Reading these essays it also became clear just how central individual backgrounds and experiences are to our responses to the sonic genies that emerge from our devices. Trevor’s account of the strange paths that the synthesizer took in becoming a marketable instrument took me back to my own childhood obsessions with synthesizers, starting when I was around 14 with an unusual presentation I heard of the first portable synthesizer, the EMS Synthi A, that an adventurous church organist arranged at a bible college in Springfield Missouri. Flagg’s discussion of Osama Bin Laden’s cassette collection motivated me to dig around in my own basement where I came across THIS cassette with some primitive multi-tracking using two cassette decks from a year after I graduated college. Through the hiss, wobble, and murkiness that comes from multiple copies without noise reduction, you can hear the sounds of my ARP Odyssey synthesizer, and then a strange kind of accidental collage as the original sounds on the cassette suddenly emerge. This happens to be a recording of a choral rehearsal at the New England Conservatory where I was working at the time as recording engineer, suggesting that this might be a purloined cassette from NEC that has charted a unique trajectory over the last 30 years to find itself here today. [PLAY CASSETTE–listen to podcast for actual recording]
Flagg does a brilliant job in helping us hear and understand all the ways a cassette tape and portable machine like this, and all the intentional and unintentional sounds they transmit, could be reimagined as a form of embodied memory, social collective, and ascetic resistance to the west. I would be interested in hearing more details about the ways in which specific sound qualities could be heard as ascetic and as a guarantee of authenticity of accurate oral transmission. In other words, can we hear different types of noise and hiss introduced with every copy, or the specific sonic markers produced by the microphones and small built-in speakers that could be compared to what you say about the individual markings and physical qualities of the tapes, with cartridges worn smooth over many years of use, labels ripped off and new ones attached. Where you write of the “edginess” of the cassette sound in contrast to the “professional and seamless flow of westernized global media,” I couldn’t help thinking, as a Schoenberg scholar, that perhaps the word “dissonance” could also be useful in characterizing the sound of the cassette as oppositional and dissident in various contexts and narratives of progress, modernity, consumer culture, and mainstream and margin.
My question for Trevor concerns his notion of “generic sounds” and “generic performance practices” through which certain timbres and ways of playing associated with the Moog synthesizer became standardized and commodified. This was especially the case with the rise of digital synthesizers, which due to their complex interfaces resulted in users relying increasingly on rise of banks of preset sounds; as Trevor notes, these presets often included various “Moog” sounds.
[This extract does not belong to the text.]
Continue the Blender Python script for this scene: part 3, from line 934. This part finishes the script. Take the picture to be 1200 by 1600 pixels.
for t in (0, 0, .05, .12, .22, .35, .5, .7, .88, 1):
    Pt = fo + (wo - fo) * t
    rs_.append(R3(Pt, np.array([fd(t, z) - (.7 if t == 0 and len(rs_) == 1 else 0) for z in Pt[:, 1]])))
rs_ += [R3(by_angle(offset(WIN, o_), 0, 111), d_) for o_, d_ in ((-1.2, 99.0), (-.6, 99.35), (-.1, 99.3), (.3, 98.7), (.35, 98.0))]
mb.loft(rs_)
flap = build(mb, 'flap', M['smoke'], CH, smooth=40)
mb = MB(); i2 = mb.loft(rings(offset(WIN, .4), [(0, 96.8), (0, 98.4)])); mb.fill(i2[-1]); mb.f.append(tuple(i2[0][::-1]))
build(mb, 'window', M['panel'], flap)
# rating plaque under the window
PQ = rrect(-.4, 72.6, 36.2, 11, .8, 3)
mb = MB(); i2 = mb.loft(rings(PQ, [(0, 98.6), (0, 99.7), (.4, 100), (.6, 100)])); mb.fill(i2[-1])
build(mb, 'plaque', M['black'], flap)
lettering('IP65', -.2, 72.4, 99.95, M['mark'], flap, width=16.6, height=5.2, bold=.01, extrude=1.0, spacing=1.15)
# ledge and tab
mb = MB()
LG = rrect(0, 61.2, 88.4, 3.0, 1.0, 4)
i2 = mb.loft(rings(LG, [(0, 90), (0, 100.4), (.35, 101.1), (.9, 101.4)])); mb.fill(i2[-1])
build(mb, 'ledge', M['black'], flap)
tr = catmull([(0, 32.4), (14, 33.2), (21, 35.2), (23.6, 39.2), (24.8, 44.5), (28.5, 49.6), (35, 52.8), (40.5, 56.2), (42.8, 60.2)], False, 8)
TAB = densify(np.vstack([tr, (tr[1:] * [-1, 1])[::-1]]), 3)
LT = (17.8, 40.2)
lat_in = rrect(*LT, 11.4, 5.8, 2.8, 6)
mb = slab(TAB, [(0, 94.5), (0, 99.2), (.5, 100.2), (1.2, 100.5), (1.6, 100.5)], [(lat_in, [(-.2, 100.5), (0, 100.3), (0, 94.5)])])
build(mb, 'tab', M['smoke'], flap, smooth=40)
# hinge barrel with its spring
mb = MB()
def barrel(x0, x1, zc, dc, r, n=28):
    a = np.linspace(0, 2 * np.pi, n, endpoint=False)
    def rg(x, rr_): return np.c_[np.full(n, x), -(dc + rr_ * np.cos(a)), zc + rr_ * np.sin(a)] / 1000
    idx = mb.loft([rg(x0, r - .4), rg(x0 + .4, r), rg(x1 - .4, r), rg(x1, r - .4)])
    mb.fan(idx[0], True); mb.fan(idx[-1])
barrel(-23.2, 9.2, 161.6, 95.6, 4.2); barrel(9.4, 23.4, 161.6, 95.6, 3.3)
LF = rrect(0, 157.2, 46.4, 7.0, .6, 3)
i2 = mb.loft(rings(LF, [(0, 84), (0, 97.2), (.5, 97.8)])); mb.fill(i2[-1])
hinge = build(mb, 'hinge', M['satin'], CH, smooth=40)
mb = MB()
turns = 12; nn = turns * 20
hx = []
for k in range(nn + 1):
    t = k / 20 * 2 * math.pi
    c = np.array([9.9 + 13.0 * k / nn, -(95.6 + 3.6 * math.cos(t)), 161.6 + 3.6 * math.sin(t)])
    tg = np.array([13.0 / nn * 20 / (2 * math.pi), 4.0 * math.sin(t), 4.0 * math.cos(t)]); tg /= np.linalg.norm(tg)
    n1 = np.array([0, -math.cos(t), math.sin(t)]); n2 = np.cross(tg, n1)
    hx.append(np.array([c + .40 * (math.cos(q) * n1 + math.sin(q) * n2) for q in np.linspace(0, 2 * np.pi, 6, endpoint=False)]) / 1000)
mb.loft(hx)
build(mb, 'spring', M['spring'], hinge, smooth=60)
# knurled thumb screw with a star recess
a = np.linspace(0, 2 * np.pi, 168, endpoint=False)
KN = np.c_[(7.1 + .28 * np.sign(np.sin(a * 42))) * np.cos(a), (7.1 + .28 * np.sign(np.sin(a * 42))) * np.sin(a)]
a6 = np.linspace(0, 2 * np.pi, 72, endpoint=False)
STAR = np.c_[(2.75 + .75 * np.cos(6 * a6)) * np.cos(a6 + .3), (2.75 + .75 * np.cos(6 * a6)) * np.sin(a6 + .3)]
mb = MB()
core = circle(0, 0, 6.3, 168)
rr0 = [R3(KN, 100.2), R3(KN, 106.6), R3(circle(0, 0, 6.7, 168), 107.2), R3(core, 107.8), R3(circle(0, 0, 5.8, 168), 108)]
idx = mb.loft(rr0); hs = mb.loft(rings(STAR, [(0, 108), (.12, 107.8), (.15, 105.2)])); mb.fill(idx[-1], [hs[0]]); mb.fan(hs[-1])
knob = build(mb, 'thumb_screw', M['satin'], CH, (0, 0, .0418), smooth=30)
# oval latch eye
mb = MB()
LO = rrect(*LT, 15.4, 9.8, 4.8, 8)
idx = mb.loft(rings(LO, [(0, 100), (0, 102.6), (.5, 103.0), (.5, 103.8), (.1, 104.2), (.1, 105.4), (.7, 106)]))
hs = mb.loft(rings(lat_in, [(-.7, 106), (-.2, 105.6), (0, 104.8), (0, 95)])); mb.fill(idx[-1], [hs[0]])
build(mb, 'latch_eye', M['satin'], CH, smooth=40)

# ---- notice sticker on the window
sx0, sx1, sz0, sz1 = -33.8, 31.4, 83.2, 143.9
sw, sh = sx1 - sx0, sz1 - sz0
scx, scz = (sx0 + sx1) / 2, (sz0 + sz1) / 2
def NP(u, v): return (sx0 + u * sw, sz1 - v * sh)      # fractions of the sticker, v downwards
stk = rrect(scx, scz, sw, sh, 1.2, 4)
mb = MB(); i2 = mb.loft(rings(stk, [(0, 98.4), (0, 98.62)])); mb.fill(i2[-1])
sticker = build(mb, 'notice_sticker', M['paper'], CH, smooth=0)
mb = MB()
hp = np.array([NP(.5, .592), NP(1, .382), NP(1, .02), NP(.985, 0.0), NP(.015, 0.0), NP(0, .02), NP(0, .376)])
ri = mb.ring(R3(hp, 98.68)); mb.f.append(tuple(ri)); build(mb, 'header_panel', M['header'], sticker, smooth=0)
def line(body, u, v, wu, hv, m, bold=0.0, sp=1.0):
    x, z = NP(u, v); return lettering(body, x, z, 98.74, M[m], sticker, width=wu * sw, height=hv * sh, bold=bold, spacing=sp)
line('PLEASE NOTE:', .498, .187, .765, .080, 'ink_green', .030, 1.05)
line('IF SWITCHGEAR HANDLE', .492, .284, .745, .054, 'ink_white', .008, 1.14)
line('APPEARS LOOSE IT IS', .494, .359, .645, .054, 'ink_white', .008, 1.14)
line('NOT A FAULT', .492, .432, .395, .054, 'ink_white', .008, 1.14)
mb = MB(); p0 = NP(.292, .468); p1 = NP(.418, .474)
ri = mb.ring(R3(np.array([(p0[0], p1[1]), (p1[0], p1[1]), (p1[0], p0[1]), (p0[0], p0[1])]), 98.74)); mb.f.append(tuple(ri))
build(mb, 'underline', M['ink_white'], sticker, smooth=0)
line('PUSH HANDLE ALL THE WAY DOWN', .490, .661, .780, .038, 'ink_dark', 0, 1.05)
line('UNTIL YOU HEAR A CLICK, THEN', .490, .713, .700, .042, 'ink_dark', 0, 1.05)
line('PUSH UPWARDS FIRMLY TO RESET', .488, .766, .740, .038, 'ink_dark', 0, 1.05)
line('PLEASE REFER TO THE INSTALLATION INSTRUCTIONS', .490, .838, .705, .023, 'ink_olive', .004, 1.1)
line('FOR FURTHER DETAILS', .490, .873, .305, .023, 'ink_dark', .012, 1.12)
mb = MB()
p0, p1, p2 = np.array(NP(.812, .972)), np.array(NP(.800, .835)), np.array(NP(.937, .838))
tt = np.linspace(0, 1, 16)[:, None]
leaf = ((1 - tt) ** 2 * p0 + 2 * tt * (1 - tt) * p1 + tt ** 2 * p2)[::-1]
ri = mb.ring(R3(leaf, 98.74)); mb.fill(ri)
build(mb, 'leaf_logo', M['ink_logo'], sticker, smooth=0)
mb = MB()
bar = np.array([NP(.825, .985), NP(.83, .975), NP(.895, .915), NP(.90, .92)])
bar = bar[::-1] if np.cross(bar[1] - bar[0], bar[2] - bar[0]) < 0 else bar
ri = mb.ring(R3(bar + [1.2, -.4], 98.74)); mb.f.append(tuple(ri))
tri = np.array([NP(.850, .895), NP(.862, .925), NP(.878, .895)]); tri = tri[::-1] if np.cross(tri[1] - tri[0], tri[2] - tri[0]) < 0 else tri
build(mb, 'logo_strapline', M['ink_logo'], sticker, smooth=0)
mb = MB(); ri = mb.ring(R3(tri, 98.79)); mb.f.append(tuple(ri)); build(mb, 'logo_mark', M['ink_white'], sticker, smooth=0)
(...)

But keeping in mind the notion of the genie and the bottle, I wonder if rather than “generic sounds,” with its implications of reduction, stabilization, and closure, if the phenomenon might be described better as “emancipated sounds.” We can see this vast explosion of timbres and the development of new non-keyboard interfaces in music production software like Reason. Such programs also make vividly clear the ways in which the analog devices continue to shape the digital realm; note the intense interest in capturing the look and touch of older equipment; the synthesizer also has a familiar layout based on elements from the Minimoog and the ARP Odyssey. As the labels suggest for the huge sound archives that are provided with such software synths, these samples summon up not only the synthesized sounds, but specific devices and the musicians who used them. But with the modular synthesizer we can see how all the parameters of wave form, filter, and dynamic envelop are defined to shape the sound, and thus to allow us to modify it further. Every one of these sounds might thus be thought of as both the genie and bottle offering users a kind of authority and revelation as well as the starting points for the creation and circulation of new sounds with their own emotional and social resonances.